The request :: Copy verbatim the block of lines in the entries below whose first line contains "Continue the Blender" and whose last line contains "link('horizontal_stabilizer', bm, WINGP, jet)". Leave out all other lines.

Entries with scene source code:
________________________________________

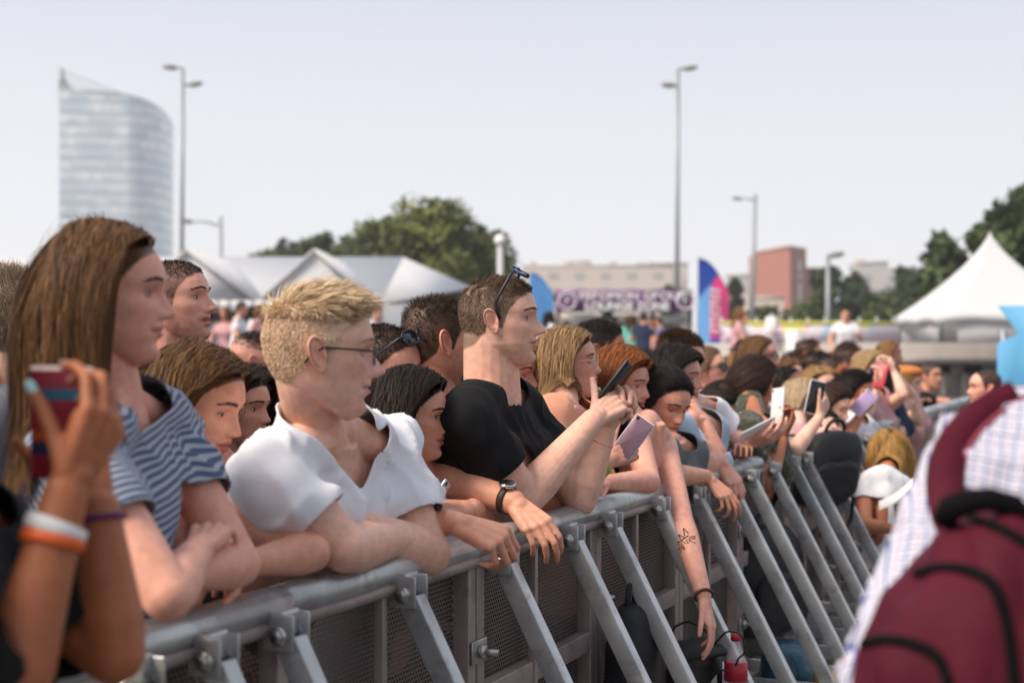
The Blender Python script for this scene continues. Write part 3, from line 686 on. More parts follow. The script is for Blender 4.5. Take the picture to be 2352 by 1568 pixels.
def person(sp):
    """builds one person: an empty at the feet, body mesh, hair, clothes"""
    rg = np.random.default_rng(sp.get('seed', 1)); fem = sp.get('fem', False); cx = Ctx(); cx.fem = fem
    vox = sp.get('vox', .0035); hd = sp['head']; at = P(*hd['at']) if not hd.get('w') else np.array(hd['at']); sc = hd.get('s', 1.0)*(.955 if fem else 1.0)
    Hm = head_matrix(at, hd.get('yaw', 0), hd.get('pitch', 0), hd.get('roll', 0)); cx.at = at; cx.Hm = Hm; cx.sc = sc
    tow = lambda L: at+np.asarray(L, float)@Hm*sc
    cx.tow = tow
    k = sp.get('k', 1.0); cx.k = k
    if 'sh' in sp: cx.Rt, cx.Lf = (np.asarray(q) if len(np.shape(q)) and isinstance(q, np.ndarray) else P(*q) for q in sp['sh'])
    else:
        b = sp.get('body', 0); a = R(b)+math.atan2(CX-(at[0]*F/at[1]+CX), F); fwb = np.array([math.cos(a), math.sin(a), 0]); rt = np.array([math.sin(a), -math.cos(a), 0]); hw = (.165 if fem else .19)*k
        M = tow((0, -.02, -.12))+np.array([0, 0, -.105*k])-fwb*sp.get('fwd', .03); cx.Rt, cx.Lf = M+rt*hw, M-rt*hw
    M = (cx.Rt+cx.Lf)/2; a_lat = nrm(cx.Rt-cx.Lf); fwb = nrm(np.cross([0, 0, 1], a_lat))
    cx.Pv = np.asarray(sp['hip']) if 'hip' in sp else M-np.array([0, 0, .50*k])-fwb*sp.get('lean', .03)
    up = nrm(M-cx.Pv); lat = a_lat; fw = nrm(np.cross(up, lat)); cx.up = up; cx.fw = fw; cx.M = M
    cx.neckbase = M+up*.03*k-fw*.012; cx.headbase = tow((0, -.022, -.06)); cx.trap = cx.neckbase+up*.035*k-fw*.012
    cx.neckr = sp.get('neckr', 1)
    Gd = head_grid(fem, **sp.get('face', {}))
    hv, hf = head_closed(Gd)
    nr = (.0475 if fem else .0575)*k*sp.get('neckr', 1)
    full = any(not q.get('tank') for q in sp.get('wear', []))       # skin sits under the shirt
    secs, _ = torso_secs(cx.Lf, cx.Rt, cx.Pv, fem, -.014 if full else 0, k)
    parts = [(tow(hv), hf), rcone(cx.neckbase-up*.03, tow((0, -.028, -.05)), nr*1.08, nr*.98, 20), rcone(cx.neckbase-up*.02+fw*.005, tow((0, -.010, -.078)), nr*.84, nr*.60, 18), loft(secs)]
    for S in (cx.Lf, cx.Rt): parts.append(rcone(cx.trap, S+up*.002, .048*k-(.012 if full else 0) if not fem else .040*k-(.010 if full else 0), .050*k-.004 if not fem else .042*k))
    if fem: parts += [sphere(M-up*.15*k+lat*q*.072*k+fw*.082*k, .060*k-(.014 if full else 0)) for q in (-1, 1)]
    arms = []; nails = []; cx.arms = arms; hands = []
    AR = list(sp.get('arms', []))
    for sd_, S in (('r', cx.Rt), ('l', cx.Lf)):                     # an arm the photo hides hangs down
        if not any(A['side'] == sd_ for A in AR):
            o_ = a_lat*(1 if sd_ == 'r' else -1); e_ = S-np.array([0, 0, .26*k])+o_*.03-fwb*.07; AR.append(dict(side=sd_, e=e_, w=e_-np.array([0, 0, .22*k])-fwb*.02, hand=dict(n=-o_)))
    for A in AR:
        S = cx.Rt if A['side'] == 'r' else cx.Lf
        E = np.asarray(A['e']) if isinstance(A['e'], np.ndarray) else P(*A['e']); Wr = np.asarray(A['w']) if isinstance(A['w'], np.ndarray) else P(*A['w'])
        arms.append((S, E, Wr)); parts += arm_parts(S, E, Wr, fem, k*A.get('k', 1))
        h = A.get('hand', {}); fdir = nrm(Wr-E)
        if 'to' in h: fdir = nrm((np.asarray(h['to']) if isinstance(h['to'], np.ndarray) else P(*h['to']))-Wr)
        hp, nl = hand_parts(Wr+fdir*.008, fdir, h.get('n', (0, 0, -1)), h.get('side', A['side']), h.get('curl', (25, 35, 20)), h.get('spread', 4), h.get('thumb', (35, 20, 12)), h.get('s', 1.0), h.get('pc'), fem)
        parts += hp; nails += nl
        if sp.get('verbose'): print(sp['label'], A['side'], 'upper %.2f fore %.2f' % (np.linalg.norm(E-S), np.linalg.norm(Wr-E)))
    V, Fs = remesh(parts, vox)
    Lc = (V-at)@Hm.T/sc; face = (np.abs(Lc[:, 0]) < .08) & (Lc[:, 1] > .03) & (Lc[:, 2] > -.118) & (Lc[:, 2] < .12)
    V = smooth(V, Fs, 8, np.where(face, .07, .5))
    C = skin_colours(V, Hm, at, sc, sp); nc = np.array(sp.get('nail', np.array(sp['skin'])*np.array([1.02, .9, .9])))
    for c, r in nails:
        m = np.linalg.norm(V-c, axis=1) < r*sp.get('nailr', .8); C[m] = nc
    b = MB(); b.add((V, Fs), C)
    for s_ in (-1, 1):
        (ev, ef), sh = ear(s_, sp.get('earsz', 1.0), sp.get('flare', 24)); b.add((tow(ev), ef), np.array(sp['skin'])*(1-sh[:, None]*np.array([.06, .30, .30])*.9)*np.array([1, .93, .92]))
    ey = sp.get('eye', {})
    for s_ in (-1, 1):
        (bv, bf), bc, lids = eye_parts(s_, ey.get('gaze', (0, 0)), ey.get('up', 21), ey.get('lo', -16), ey.get('iris', (.07, .04, .025)))
        b.add((tow(bv), bf), bc, 1)
        for (lv, lf), dk in lids: b.add((tow(lv), lf), np.array(sp['skin'])*np.array([.95, .86, .84])*dk[:, None]+np.array([.01, .006, .005])*(1-dk[:, None]))
    foot = np.array([cx.Pv[0], cx.Pv[1], 0.0])
    root = empty('person', foot, sp['label'], 'person', sp.get('group'))
    body = b.build('body', [SKIN, EYE], root)
    cx.root = root; cx.body = body
    # collision capsules for long hair
    cx.caps = [(cx.trap-up*.02, cx.Lf, .070*k), (cx.trap-up*.02, cx.Rt, .070*k), (M-up*.08, cx.Pv, .136*k), (M-up*.09-lat*.07, M-up*.09+lat*.07, .122*k)]
    cx.caps += [(S, E, .062*k) for S, E, W_ in arms]
    if sp.get('hair'):
        hb = MB()
        for part, cc in make_hair(Gd*sc, Hm, at, sp['hair'], cx, rg): hb.add(part, cc)
        # brow hairs
        fv = Gd.reshape(-1, 3); fv = fv[(fv[:, 1] > .02) & (fv[:, 2] > 0) & (fv[:, 2] < .05)]
        m = 90; S = []
        for s_ in (-1, 1):
            x = rg.uniform(.012, .053, m); z = .0225+.0035*np.sin(np.clip((x-.012)/.04, 0, 1)*np.pi*.8)-np.clip(x-.036, 0, 1)*.28+rg.normal(0, .0011, m)*sp.get('browt', 1)
            d2 = ((fv[None, :, 0]-s_*x[:, None])**2+(fv[None, :, 2]-z[:, None])**2).argmin(1); y = fv[d2, 1]+.0006
            p0 = np.stack([s_*x, y, z], -1); d = np.stack([s_*np.full(m, .8), np.full(m, -.1), np.full(m, .25)], -1)+rg.normal(0, .08, (m, 3)); p1 = p0+nrm(d)*.005; p1[:, 1] = p0[:, 1]+.0008-(np.abs(p1[:, 0])-np.abs(p0[:, 0]))*.55
            S.append(np.stack([p0, (p0+p1)/2+[0, .0008, 0], p1], 1))
        S = np.concatenate(S); bp, bc = ribbons(tow(S.reshape(-1, 3)).reshape(-1, 3, 3), .0011, np.tile(np.array(sp['browc']), (len(S), 1))*rg.uniform(.7, 1.4, (len(S), 1)), at, rg=rg); hb.add(bp, bc)
        hb.build('hair', HAIR, root)
    for g in sp.get('wear', []):
        V, Q, at_ = garment(cx, g, arms, rg, g.get('vox', .009)); o = mesh_obj(g.get('name', 'shirt'), V, Q, g['mat'], root, True, attrs=at_)
        s_ = o.modifiers.new('thickness', 'SOLIDIFY'); s_.thickness = .003; s_.offset = -1
    if sp.get('legs', True):
        hp = cx.Pv; tr = []
        tr.append(rcone(hp+up*.14+a_lat*.05, hp+up*.14-a_lat*.05, .105*k, .105*k))
        tr.append(rcone(hp+np.array([0, 0, .04])+a_lat*.06, hp+np.array([0, 0, .04])-a_lat*.06, .115*k, .115*k))
        for q in (-1, 1):
            kn_ = hp+a_lat*q*.10+fwb*.03; kn_ = np.array([kn_[0], kn_[1], hp[2]*.52]); an = hp+a_lat*q*.11; an = np.array([an[0], an[1], .09])
            tr += [rcone(hp+a_lat*q*.085, kn_, .095*k, .065*k), rcone(kn_, an, .065*k, .048*k)]
            tr.append(rcone(np.array([an[0], an[1], .045])-fwb*.04, np.array([an[0], an[1], .04])+fwb*.12, .042, .038))
        V, Q = remesh(tr, .016); V = smooth(V, Q, 3); V[:, 2] = np.maximum(V[:, 2], .001); mesh_obj('trousers', V, Q, sp.get('legmat', cloth_mat('dark_denim', (.012, .014, .02))), root)
    return cx
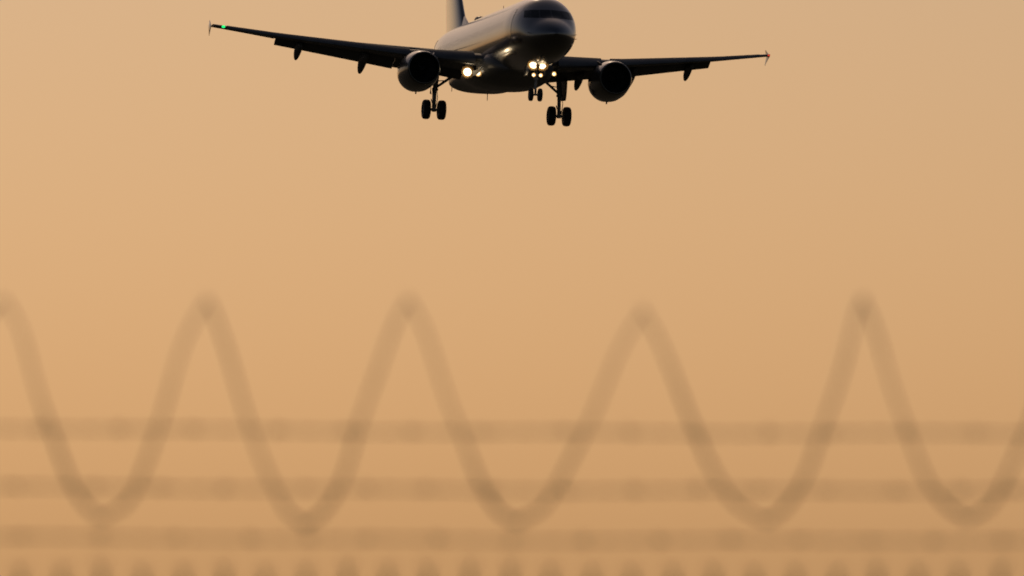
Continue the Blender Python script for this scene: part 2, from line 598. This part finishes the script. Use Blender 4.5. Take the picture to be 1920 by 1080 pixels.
# --- tail
bm = bmesh.new()
rings = []
for z, s0, s1, t in ((1.5, 28.3, 34.9, .105), (3.2, 29.95, 35.35, .10), (5.5, 32.1, 35.95, .095), (7.9, 34.3, 36.6, .09)):
    c_ = s1 - s0
    rings.append([L(y_ * c_, s0 + x_ * c_, z) for x_, y_ in airfoil(16, t, 0, 1, 0)])
loft(bm, rings)
fin = link('tail_fin', bm, PAINT, jet)
bm = bmesh.new()
loft(bm, [[L(.12, 27.2, 2.03), L(-.12, 27.2, 2.03), L(-.2, 29.2, 2.0), L(.2, 29.2, 2.0)], [L(.01, 27.3, 2.06), L(-.01, 27.3, 2.06), L(-.05, 29.2, 2.75), L(.05, 29.2, 2.75)]])
link('fin_fillet', bm, PAINT, fin)
for sgn in (-1, 1):
    bm = bmesh.new()
    rings = []
    for y, s0, c_, z, t in ((.35, 31.6, 4.0, .75, .1), (.9, 32.0, 3.75, .80, .1), (6.22, 35.0, 1.5, 1.32, .09)):
        rings.append([L(sgn * y, s0 + x_ * c_, z - y_ * c_) for x_, y_ in airfoil(14, t, 0, 1, 0)])
    loft(bm, rings)
    link('horizontal_stabilizer', bm, WINGP, jet)


# --- landing gear
def wheel(x, st, z, rad, w, parent):
    bm = bmesh.new()
    c = L(x, st, z)
    h = w / 2
    revolve(bm, [(-h * .80, rad * .52), (-h * .95, rad * .60), (-h, rad * .74), (-h * .92, rad * .88), (-h * .70, rad * .965), (-h * .3, rad), (h * .3, rad),
                 (h * .70, rad * .965), (h * .92, rad * .88), (h, rad * .74), (h * .95, rad * .60), (h * .80, rad * .52)], c, axis=0, n=40)
    wh = link('wheel', bm, RUBBER, parent)
    bm = bmesh.new()
    revolve(bm, [(-h * .55, .001), (-h * .55, rad * .2), (-h * .45, rad * .45), (-h * .81, rad * .53), (h * .81, rad * .53), (h * .45, rad * .45), (h * .55, rad * .2), (h * .55, .001)], c, axis=0, n=32)
    link('rim', bm, GEARP, wh)
    return wh


ZM, SM = -3.91, 17.71
for sgn in (-1, 1):
    x = sgn * 3.795
    bm = bmesh.new()
    tube(bm, [L(x - sgn * .12, SM - .02, -1.35), L(x - sgn * .03, SM, -2.65)], [.17, .15], 16)
    tube(bm, [L(x - sgn * .03, SM, -2.63), L(x - sgn * .02, SM, -2.75)], [.19, .19], 16)
    tube(bm, [L(x - sgn * .03, SM, -2.7), L(x, SM, ZM)], [.10, .10], 14)
    tube(bm, [L(x - .40, SM, ZM), L(x + .40, SM, ZM)], .085, 12)
    tube(bm, [L(x, SM - .14, ZM + .05), L(x, SM + .14, ZM + .05)], [.12, .12], 12)
    tube(bm, [L(x, SM, ZM - .12), L(x, SM, ZM + .32)], [.12, .13], 12)
    gear = link('main_landing_gear', bm, GEARP, jet)
    bm = bmesh.new()
    tube(bm, [L(x - sgn * .07, SM - .05, -2.58), L(sgn * 2.62, SM - .35, -1.75)], [.075, .085], 10)
    tube(bm, [L(x - sgn * .06, SM - .05, -2.2), L(sgn * 3.1, SM - .3, -2.15)], [.03, .03], 8)
    link('side_brace', bm, GEARP, gear)
    bm = bmesh.new()                   # scissor links behind the leg
    for a_, b_ in ((L(x, SM + .13, -2.72), L(x, SM + .50, -3.25)), (L(x, SM + .50, -3.25), L(x, SM + .13, -3.78))):
        tube(bm, [a_ + Vector((-.09, 0, 0)), b_], [.035, .03], 8)
        tube(bm, [a_ + Vector((.09, 0, 0)), b_], [.035, .03], 8)
    link('torque_link', bm, GEARP, gear)
    bm = bmesh.new()                   # leg door, hung outboard of the leg
    rr = []
    for z, a0, a1 in ((-1.35, -.55, .62), (-2.2, -.52, .6), (-2.75, -.40, .48), (-2.98, -.22, .28)):
        o0, o1 = x + sgn * .30, x + sgn * .12
        rr.append([L(o0, SM + a0, z), L(o0 + sgn * .03, SM + a0, z), L(o1 + sgn * .03, SM + a1, z), L(o1, SM + a1, z)])
    loft(bm, rr)
    link('gear_door', bm, WINGP, gear)
    bm = bmesh.new()                   # brake hoses
    tube(bm, [L(x + .1, SM - .15, -2.6), L(x + .16, SM - .22, -3.2), L(x + .1, SM - .16, ZM + .12)], .022, 6)
    tube(bm, [L(x - .1, SM - .15, -2.6), L(x - .15, SM - .2, -3.1), L(x - .1, SM - .16, ZM + .12)], .022, 6)
    link('brake_hose', bm, RUBBER, gear)
    for k in (-1, 1):
        wheel(x + k * .464, SM, ZM, .585, .44, gear)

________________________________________

The answer ::
Continue the Blender Python script for this scene: part 2, from line 598. This part finishes the script. Use Blender 4.5. Take the picture to be 1920 by 1080 pixels.
# --- tail
bm = bmesh.new()
rings = []
for z, s0, s1, t in ((1.5, 28.3, 34.9, .105), (3.2, 29.95, 35.35, .10), (5.5, 32.1, 35.95, .095), (7.9, 34.3, 36.6, .09)):
    c_ = s1 - s0
    rings.append([L(y_ * c_, s0 + x_ * c_, z) for x_, y_ in airfoil(16, t, 0, 1, 0)])
loft(bm, rings)
fin = link('tail_fin', bm, PAINT, jet)
bm = bmesh.new()
loft(bm, [[L(.12, 27.2, 2.03), L(-.12, 27.2, 2.03), L(-.2, 29.2, 2.0), L(.2, 29.2, 2.0)], [L(.01, 27.3, 2.06), L(-.01, 27.3, 2.06), L(-.05, 29.2, 2.75), L(.05, 29.2, 2.75)]])
link('fin_fillet', bm, PAINT, fin)
for sgn in (-1, 1):
    bm = bmesh.new()
    rings = []
    for y, s0, c_, z, t in ((.35, 31.6, 4.0, .75, .1), (.9, 32.0, 3.75, .80, .1), (6.22, 35.0, 1.5, 1.32, .09)):
        rings.append([L(sgn * y, s0 + x_ * c_, z - y_ * c_) for x_, y_ in airfoil(14, t, 0, 1, 0)])
    loft(bm, rings)
    link('horizontal_stabilizer', bm, WINGP, jet)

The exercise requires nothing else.